INSTRUCTION —
Repeat the whole listing exactly as written.

RECORDED DATA —
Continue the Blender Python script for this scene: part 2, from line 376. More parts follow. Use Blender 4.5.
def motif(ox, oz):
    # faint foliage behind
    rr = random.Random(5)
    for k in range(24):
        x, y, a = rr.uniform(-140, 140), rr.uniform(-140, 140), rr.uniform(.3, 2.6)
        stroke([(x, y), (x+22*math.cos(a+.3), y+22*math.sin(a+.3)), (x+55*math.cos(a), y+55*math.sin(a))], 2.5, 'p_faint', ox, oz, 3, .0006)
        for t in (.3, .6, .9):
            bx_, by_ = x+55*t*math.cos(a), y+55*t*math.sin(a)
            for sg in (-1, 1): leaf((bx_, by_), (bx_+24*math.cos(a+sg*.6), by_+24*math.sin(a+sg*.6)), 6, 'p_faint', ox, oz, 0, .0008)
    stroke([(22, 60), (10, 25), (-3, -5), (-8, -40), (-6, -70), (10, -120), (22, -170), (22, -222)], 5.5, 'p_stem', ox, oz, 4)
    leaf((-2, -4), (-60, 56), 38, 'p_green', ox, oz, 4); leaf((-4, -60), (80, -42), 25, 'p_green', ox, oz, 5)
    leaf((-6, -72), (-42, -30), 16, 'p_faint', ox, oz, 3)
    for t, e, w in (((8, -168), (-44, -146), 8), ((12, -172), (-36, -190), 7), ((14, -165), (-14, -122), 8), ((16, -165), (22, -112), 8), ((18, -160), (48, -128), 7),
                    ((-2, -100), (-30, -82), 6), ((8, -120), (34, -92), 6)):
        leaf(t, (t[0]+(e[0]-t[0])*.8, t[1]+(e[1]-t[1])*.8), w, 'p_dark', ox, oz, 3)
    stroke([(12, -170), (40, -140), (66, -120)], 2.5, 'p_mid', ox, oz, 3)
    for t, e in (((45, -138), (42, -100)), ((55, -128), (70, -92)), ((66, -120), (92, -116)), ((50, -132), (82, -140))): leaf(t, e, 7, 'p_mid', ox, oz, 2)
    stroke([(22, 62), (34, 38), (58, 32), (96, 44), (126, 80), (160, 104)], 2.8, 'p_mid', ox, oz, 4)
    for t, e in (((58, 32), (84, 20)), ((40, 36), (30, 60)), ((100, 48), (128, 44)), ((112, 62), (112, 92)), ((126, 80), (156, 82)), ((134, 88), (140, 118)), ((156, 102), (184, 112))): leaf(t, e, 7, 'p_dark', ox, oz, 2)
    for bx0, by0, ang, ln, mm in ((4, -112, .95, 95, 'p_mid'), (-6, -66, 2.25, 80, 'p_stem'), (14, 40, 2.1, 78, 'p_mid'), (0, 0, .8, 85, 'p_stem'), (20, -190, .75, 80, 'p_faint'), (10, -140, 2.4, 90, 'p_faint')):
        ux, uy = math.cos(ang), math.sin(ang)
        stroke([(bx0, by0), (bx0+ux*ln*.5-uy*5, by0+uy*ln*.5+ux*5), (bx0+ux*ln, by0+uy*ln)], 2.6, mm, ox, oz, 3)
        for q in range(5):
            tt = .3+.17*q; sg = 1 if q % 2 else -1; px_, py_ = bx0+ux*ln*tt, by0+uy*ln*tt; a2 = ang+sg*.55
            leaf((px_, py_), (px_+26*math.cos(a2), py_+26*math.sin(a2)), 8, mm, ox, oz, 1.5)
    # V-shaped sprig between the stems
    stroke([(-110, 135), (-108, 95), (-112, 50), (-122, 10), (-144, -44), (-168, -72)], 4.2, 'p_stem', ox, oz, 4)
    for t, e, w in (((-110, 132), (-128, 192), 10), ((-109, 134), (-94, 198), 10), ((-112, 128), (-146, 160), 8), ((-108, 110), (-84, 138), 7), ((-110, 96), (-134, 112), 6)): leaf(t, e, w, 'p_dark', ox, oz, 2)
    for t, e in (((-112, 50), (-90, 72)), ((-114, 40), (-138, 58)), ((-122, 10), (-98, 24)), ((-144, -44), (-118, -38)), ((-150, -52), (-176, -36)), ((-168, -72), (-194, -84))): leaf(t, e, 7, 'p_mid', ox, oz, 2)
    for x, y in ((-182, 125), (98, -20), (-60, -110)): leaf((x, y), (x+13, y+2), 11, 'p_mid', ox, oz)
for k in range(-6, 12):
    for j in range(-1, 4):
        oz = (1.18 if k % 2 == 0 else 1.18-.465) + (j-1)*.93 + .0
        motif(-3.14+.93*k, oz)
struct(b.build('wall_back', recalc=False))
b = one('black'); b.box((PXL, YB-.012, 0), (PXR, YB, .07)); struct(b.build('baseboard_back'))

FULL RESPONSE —
Continue the Blender Python script for this scene: part 2, from line 376. More parts follow. Use Blender 4.5.
def motif(ox, oz):
    # faint foliage behind
    rr = random.Random(5)
    for k in range(24):
        x, y, a = rr.uniform(-140, 140), rr.uniform(-140, 140), rr.uniform(.3, 2.6)
        stroke([(x, y), (x+22*math.cos(a+.3), y+22*math.sin(a+.3)), (x+55*math.cos(a), y+55*math.sin(a))], 2.5, 'p_faint', ox, oz, 3, .0006)
        for t in (.3, .6, .9):
            bx_, by_ = x+55*t*math.cos(a), y+55*t*math.sin(a)
            for sg in (-1, 1): leaf((bx_, by_), (bx_+24*math.cos(a+sg*.6), by_+24*math.sin(a+sg*.6)), 6, 'p_faint', ox, oz, 0, .0008)
    stroke([(22, 60), (10, 25), (-3, -5), (-8, -40), (-6, -70), (10, -120), (22, -170), (22, -222)], 5.5, 'p_stem', ox, oz, 4)
    leaf((-2, -4), (-60, 56), 38, 'p_green', ox, oz, 4); leaf((-4, -60), (80, -42), 25, 'p_green', ox, oz, 5)
    leaf((-6, -72), (-42, -30), 16, 'p_faint', ox, oz, 3)
    for t, e, w in (((8, -168), (-44, -146), 8), ((12, -172), (-36, -190), 7), ((14, -165), (-14, -122), 8), ((16, -165), (22, -112), 8), ((18, -160), (48, -128), 7),
                    ((-2, -100), (-30, -82), 6), ((8, -120), (34, -92), 6)):
        leaf(t, (t[0]+(e[0]-t[0])*.8, t[1]+(e[1]-t[1])*.8), w, 'p_dark', ox, oz, 3)
    stroke([(12, -170), (40, -140), (66, -120)], 2.5, 'p_mid', ox, oz, 3)
    for t, e in (((45, -138), (42, -100)), ((55, -128), (70, -92)), ((66, -120), (92, -116)), ((50, -132), (82, -140))): leaf(t, e, 7, 'p_mid', ox, oz, 2)
    stroke([(22, 62), (34, 38), (58, 32), (96, 44), (126, 80), (160, 104)], 2.8, 'p_mid', ox, oz, 4)
    for t, e in (((58, 32), (84, 20)), ((40, 36), (30, 60)), ((100, 48), (128, 44)), ((112, 62), (112, 92)), ((126, 80), (156, 82)), ((134, 88), (140, 118)), ((156, 102), (184, 112))): leaf(t, e, 7, 'p_dark', ox, oz, 2)
    for bx0, by0, ang, ln, mm in ((4, -112, .95, 95, 'p_mid'), (-6, -66, 2.25, 80, 'p_stem'), (14, 40, 2.1, 78, 'p_mid'), (0, 0, .8, 85, 'p_stem'), (20, -190, .75, 80, 'p_faint'), (10, -140, 2.4, 90, 'p_faint')):
        ux, uy = math.cos(ang), math.sin(ang)
        stroke([(bx0, by0), (bx0+ux*ln*.5-uy*5, by0+uy*ln*.5+ux*5), (bx0+ux*ln, by0+uy*ln)], 2.6, mm, ox, oz, 3)
        for q in range(5):
            tt = .3+.17*q; sg = 1 if q % 2 else -1; px_, py_ = bx0+ux*ln*tt, by0+uy*ln*tt; a2 = ang+sg*.55
            leaf((px_, py_), (px_+26*math.cos(a2), py_+26*math.sin(a2)), 8, mm, ox, oz, 1.5)
    # V-shaped sprig between the stems
    stroke([(-110, 135), (-108, 95), (-112, 50), (-122, 10), (-144, -44), (-168, -72)], 4.2, 'p_stem', ox, oz, 4)
    for t, e, w in (((-110, 132), (-128, 192), 10), ((-109, 134), (-94, 198), 10), ((-112, 128), (-146, 160), 8), ((-108, 110), (-84, 138), 7), ((-110, 96), (-134, 112), 6)): leaf(t, e, w, 'p_dark', ox, oz, 2)
    for t, e in (((-112, 50), (-90, 72)), ((-114, 40), (-138, 58)), ((-122, 10), (-98, 24)), ((-144, -44), (-118, -38)), ((-150, -52), (-176, -36)), ((-168, -72), (-194, -84))): leaf(t, e, 7, 'p_mid', ox, oz, 2)
    for x, y in ((-182, 125), (98, -20), (-60, -110)): leaf((x, y), (x+13, y+2), 11, 'p_mid', ox, oz)
for k in range(-6, 12):
    for j in range(-1, 4):
        oz = (1.18 if k % 2 == 0 else 1.18-.465) + (j-1)*.93 + .0
        motif(-3.14+.93*k, oz)
struct(b.build('wall_back', recalc=False))
b = one('black'); b.box((PXL, YB-.012, 0), (PXR, YB, .07)); struct(b.build('baseboard_back'))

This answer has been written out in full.